JS. Le Captur arrive dans l’univers très porteur des crossovers du segment B, en substitution de la Modus. Ainsi, nous répondons parfaitement à la tendance du marché en termes de produit, avec un caractère fort, mais aussi une large offre de personnalisations, sans oublier la praticité, la modularité, etc. Autant d’éléments qui font, finalement, partie des gènes de Renault.
JA. N’est-ce pas finalement le retour de la Voiture à Vivre ?
JS. Notre slogan pourrait être “Innovation for better life”, c’est-à-dire proposer de la technologie pour rendre la vie de nos clients plus simple. Renault a retrouvé ses fondamentaux. Le Captur sera un atout indéniable pour nous comme pour le réseau, dans cette période délicate où l’achat automobile fait l’objet d’arbitrage budgétaire. Il pourra être un déclencheur. Ce nouveau fer de lance sera commercialisé dès le mois d’avril.
JA. Dacia affiche des résultats positifs en Europe depuis le début de l’année, est-ce le signe d’une belle année pour la marque ?
JS. Au regard de la structure de la consommation automobile aujourd’hui en Europe, Dacia s’adresse à une clientèle au budget contraint ou qui n’en veut pas davantage, et force est de constater que ce courant de consommation est fort. Nous demeurons les seuls depuis sept ans sur ce marché, malgré les tentatives ou annonces de certains concurrents. Nous avons su trouver le juste équilibre afin de construire ce business model très spécifique. Quant à nos ambitions en 2013, nous voulons tirer le meilleur profit d’une gamme de 7 véhicules qui, je le rappelle, est la plus jeune du marché. Nous avons beaucoup semé ces derniers mois en renouvelant et élargissant cette gamme, et aujourd’hui, nous voulons récolter les fruits de ce travail. Le Duster, malgré ses trois ans, reste un succès, comme la nouvelle Sandero qui dépasse tous ses objectifs. Nous allons aussi travailler sur les produits qui n’ont pas encore donné leur pleine mesure, comme le Dokker par exemple.
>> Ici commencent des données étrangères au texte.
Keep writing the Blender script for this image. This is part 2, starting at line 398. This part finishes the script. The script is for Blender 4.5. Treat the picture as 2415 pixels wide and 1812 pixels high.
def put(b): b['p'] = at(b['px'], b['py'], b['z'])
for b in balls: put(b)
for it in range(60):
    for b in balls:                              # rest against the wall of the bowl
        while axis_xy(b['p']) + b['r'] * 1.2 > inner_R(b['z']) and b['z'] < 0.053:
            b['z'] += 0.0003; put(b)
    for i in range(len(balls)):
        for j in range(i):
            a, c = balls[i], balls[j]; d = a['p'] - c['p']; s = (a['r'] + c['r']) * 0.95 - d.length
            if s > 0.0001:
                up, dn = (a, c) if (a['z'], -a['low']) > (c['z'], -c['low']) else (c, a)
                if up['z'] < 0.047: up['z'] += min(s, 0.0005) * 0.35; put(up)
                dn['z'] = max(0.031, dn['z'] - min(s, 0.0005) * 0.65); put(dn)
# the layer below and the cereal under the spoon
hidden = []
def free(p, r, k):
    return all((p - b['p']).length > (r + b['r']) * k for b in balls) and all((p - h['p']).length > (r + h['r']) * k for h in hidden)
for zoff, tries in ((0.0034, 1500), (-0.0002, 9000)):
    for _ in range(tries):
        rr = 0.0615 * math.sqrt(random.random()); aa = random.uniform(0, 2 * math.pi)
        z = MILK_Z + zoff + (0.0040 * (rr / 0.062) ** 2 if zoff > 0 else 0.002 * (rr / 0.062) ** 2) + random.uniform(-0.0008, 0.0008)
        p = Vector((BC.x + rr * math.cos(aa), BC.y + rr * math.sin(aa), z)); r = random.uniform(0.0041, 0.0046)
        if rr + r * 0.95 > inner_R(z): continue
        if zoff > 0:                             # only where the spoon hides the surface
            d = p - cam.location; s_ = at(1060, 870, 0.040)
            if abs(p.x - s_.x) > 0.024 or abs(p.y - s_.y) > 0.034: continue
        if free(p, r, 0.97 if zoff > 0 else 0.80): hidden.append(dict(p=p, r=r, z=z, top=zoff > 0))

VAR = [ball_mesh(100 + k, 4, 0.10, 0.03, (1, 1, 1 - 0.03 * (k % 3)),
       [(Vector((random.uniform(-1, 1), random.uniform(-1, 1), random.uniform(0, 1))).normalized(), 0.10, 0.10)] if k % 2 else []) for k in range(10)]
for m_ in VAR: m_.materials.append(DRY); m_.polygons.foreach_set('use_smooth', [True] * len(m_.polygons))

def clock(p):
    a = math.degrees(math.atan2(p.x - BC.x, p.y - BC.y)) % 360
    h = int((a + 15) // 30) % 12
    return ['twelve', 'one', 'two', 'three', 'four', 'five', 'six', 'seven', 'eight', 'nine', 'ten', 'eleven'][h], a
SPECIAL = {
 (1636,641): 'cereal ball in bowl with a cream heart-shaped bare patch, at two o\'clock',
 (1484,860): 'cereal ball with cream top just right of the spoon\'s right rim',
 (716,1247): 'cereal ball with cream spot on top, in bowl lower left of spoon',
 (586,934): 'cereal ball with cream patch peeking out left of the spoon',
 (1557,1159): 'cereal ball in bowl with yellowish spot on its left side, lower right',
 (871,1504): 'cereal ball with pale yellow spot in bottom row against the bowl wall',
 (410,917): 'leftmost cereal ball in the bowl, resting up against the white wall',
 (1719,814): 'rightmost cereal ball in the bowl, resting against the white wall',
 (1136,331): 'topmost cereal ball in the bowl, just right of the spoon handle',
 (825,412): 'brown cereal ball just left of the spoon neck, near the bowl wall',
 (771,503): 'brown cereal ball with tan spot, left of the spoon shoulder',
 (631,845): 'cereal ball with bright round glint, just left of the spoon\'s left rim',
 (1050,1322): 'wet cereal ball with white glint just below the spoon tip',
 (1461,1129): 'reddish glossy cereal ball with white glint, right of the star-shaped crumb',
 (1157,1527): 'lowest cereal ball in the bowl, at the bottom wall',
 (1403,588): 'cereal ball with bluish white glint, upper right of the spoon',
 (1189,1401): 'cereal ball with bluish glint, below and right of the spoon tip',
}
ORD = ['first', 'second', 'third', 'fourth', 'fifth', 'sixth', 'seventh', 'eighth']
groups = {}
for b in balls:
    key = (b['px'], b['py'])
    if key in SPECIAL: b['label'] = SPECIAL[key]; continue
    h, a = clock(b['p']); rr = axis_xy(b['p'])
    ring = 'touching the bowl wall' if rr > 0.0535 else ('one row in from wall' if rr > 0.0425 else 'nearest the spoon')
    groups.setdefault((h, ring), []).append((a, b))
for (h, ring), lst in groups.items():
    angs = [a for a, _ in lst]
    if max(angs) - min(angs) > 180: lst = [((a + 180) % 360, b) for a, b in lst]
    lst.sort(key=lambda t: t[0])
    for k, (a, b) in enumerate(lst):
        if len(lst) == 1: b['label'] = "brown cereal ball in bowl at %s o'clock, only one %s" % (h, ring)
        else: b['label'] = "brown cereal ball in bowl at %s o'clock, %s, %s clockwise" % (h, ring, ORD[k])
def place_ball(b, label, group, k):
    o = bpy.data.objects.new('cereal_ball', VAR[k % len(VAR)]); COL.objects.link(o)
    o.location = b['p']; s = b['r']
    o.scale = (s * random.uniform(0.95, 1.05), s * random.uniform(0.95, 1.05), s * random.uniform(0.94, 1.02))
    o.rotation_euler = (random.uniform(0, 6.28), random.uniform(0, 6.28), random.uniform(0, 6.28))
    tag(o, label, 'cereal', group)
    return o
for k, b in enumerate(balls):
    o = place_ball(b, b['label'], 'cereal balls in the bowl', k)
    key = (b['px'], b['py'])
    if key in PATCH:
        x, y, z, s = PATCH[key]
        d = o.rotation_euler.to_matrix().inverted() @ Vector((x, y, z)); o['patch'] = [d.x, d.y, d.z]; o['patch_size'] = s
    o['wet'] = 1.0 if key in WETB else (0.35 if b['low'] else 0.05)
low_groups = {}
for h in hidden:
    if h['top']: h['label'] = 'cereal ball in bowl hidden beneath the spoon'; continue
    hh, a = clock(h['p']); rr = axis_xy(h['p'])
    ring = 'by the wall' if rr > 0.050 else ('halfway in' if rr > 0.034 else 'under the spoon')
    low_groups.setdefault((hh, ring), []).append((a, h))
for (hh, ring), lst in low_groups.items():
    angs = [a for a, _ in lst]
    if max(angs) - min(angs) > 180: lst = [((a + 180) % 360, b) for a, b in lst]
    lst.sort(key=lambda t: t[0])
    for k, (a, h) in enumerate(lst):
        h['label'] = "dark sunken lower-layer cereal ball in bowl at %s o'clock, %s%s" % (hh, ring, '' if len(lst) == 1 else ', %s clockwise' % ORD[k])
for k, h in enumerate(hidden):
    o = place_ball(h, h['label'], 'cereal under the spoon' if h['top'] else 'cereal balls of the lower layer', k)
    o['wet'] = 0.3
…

JA. Le low cost est effectivement devenu incontournable. Nissan va lancer Datsun, d’autres constructeurs y réfléchissent et vous, vous travaillez sur une offre positionnée sous la marque Dacia. Cette nouvelle offre a-t-elle une place en Europe ?
JS. Nous sommes effectivement convaincus qu’en dessous de la gamme Logan et Sandero, il y a aujourd’hui encore de la place. Y compris en Europe. Prenons l’exemple du Brésil où une classe émergente, baptisée “la classe C”, commence à largement acheter des véhicules neufs. Aujourd’hui, nous leur proposons une Clio Campus, mais ils recherchent plus de modernité pour un prix tout aussi mesuré. Le potentiel est donc très important. Nous pourrions évoquer d’autres exemples avec l’Inde ou même certains pays d’Afrique. La croissance future du marché mondial passera par là et nous voulons être capables de l’accompagner. Nous travaillons donc sur ce sujet, dans le cadre de l’Alliance, et le projet est dirigé par Gérard Detourbet, qui a déjà développé la plate-forme M0 (N.D.L.R. : la plate-forme des Dacia).
JA. Justement, la gamme M0, aussi appelée Entry, devait vous permettre, au départ, de conquérir de nouveaux marchés, de bâtir un réseau solide avant de déployer d’autres modèles Renault. Aujourd’hui, on ne voit finalement que peu de Mégane, Scénic ou Laguna côtoyer des Duster ou des Sandero sur les nouveaux marchés.
JS. Pour l’instant, notre problématique sur les marchés émergents est d’être capables de localiser la production pour être compétitifs et rentables. Dans ces pays-là, nous voulons atteindre 80 % de localisation, nous ne pouvons donc pas nous disperser. Mais je dois avouer qu’il y a eu un grand débat dans l’entreprise : doit-on avoir une offre plus large avec de petits volumes s’additionnant, ou doit-on se concentrer sur quelques segments qui font la croissance du marché ? D’un point de vue économique, la deuxième solution est naturellement la meilleure car nous pouvons concentrer notre gamme sur un nombre réduit de plates-formes. Nous avions fait différemment à une époque au Brésil, et nous avions perdu énormément d’argent. Alors, effectivement, il y a des produits qui ne seront jamais commercialisés au Brésil, comme la Clio 4 par exemple. Elle y serait trop chère, et donc très difficile à vendre.